Moving with Pets

Moving with Pets

Pets present their own difficulties when you’re trying to move to a new home. Not only can a cat, dog or other animal be a nuisance when you’re trying to pack or prepare for a move, they also have a very special set of needs when it comes to transporting them to a new house. Moving can be a scary or even dangerous process for an animal, and it’s important to do everything you can to make sure their move is as safe and comfortable as yours is. Here are a few ideas you can incorporate into your move in order to help your pet have a relatively enjoyable moving experience:

  • Make sure your pet has identification. Even if you don’t normally have an identifying tag on your animal – for instance, if you have an indoor-only cat – you’ll want to put something on a collar to identify your pet and their new address before you move. Unfortunately, mistakes do happen, and if your pet should end up getting lost or running away, you’ll want to make sure anyone who might find them can easily return your pet to its new home.
  • Check the applicable animal laws in your new home. If you’re moving over provincial or international borders, there’s always a chance that there are different laws in your new location when it comes to the transport or housing of animals. Even for cats and dogs, there may be a quarantine period that you’ll need to observe in some areas. With more exotic pets, it’s doubly important to do your due diligence here.
  • Watch your pet’s behavior. While your pet won’t understand exactly what’s going on, they’re likely to get the impression that something major is changing – especially after you begin packing in earnest. This can lead to a very nervous or anxious animal, which may increase the chances of bad behavior or even running away. If you have a pet that’s having an especially difficult time dealing with a move, it may be best to keep them in a carrier or otherwise confined during the most hectic parts of the move.
  • Transport your pet safely.

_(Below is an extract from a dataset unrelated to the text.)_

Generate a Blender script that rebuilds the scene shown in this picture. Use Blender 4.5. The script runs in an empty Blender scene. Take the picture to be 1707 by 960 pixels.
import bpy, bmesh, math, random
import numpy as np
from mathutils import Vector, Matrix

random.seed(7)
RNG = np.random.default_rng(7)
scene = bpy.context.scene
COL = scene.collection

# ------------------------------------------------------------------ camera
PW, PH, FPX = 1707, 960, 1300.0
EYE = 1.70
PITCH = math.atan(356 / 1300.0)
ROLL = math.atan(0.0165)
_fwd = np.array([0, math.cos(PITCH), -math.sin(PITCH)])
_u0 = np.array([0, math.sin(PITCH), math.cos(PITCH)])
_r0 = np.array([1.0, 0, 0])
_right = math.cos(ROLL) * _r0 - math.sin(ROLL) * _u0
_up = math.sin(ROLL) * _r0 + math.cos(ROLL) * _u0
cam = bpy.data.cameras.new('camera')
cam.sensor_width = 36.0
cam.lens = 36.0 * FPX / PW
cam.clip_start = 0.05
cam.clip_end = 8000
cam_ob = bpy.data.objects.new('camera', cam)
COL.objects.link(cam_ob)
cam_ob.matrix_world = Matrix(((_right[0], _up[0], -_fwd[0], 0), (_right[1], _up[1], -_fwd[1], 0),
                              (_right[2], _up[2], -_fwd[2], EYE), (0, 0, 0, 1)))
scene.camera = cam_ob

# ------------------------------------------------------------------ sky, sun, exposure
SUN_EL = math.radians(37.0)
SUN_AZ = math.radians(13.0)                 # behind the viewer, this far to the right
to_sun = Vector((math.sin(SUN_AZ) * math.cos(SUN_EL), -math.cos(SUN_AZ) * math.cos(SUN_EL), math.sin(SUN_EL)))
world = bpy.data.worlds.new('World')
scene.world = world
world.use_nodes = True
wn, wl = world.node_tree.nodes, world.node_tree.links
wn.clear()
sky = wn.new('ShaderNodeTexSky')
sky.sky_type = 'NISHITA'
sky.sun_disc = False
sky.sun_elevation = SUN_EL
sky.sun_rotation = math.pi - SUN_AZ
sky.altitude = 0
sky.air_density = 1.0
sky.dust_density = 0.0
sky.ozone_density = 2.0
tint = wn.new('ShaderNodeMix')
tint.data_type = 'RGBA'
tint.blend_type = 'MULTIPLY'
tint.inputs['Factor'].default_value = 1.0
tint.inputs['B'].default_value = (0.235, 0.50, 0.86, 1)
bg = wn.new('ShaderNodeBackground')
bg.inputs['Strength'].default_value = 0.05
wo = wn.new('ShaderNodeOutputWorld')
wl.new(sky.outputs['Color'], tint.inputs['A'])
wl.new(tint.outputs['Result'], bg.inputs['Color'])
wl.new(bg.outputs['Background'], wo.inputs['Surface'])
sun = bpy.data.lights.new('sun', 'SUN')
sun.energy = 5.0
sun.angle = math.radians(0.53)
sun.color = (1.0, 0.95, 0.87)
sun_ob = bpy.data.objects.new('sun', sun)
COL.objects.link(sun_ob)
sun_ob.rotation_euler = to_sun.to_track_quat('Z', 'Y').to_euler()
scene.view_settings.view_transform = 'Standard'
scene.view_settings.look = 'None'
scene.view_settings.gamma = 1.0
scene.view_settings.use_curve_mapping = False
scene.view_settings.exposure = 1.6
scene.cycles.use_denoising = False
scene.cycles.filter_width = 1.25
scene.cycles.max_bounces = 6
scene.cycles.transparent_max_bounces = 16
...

Make certain that you have a comfortable and safe carrier for your cat or dog, and that you take any necessarily precautions when moving other pets. In most situations, pets should travel with the family, rather than on a moving van.
  • Slowly integrate your pet into your new home. If you have an indoor pet, this will be a fairly easy process; let your cat or dog explore your home, and make sure your cat knows where the new litter box is located. For pets that go outdoors, only allow them outside under supervision for the first couple of weeks, since they may not yet understand where “home” is in their new neighborhood.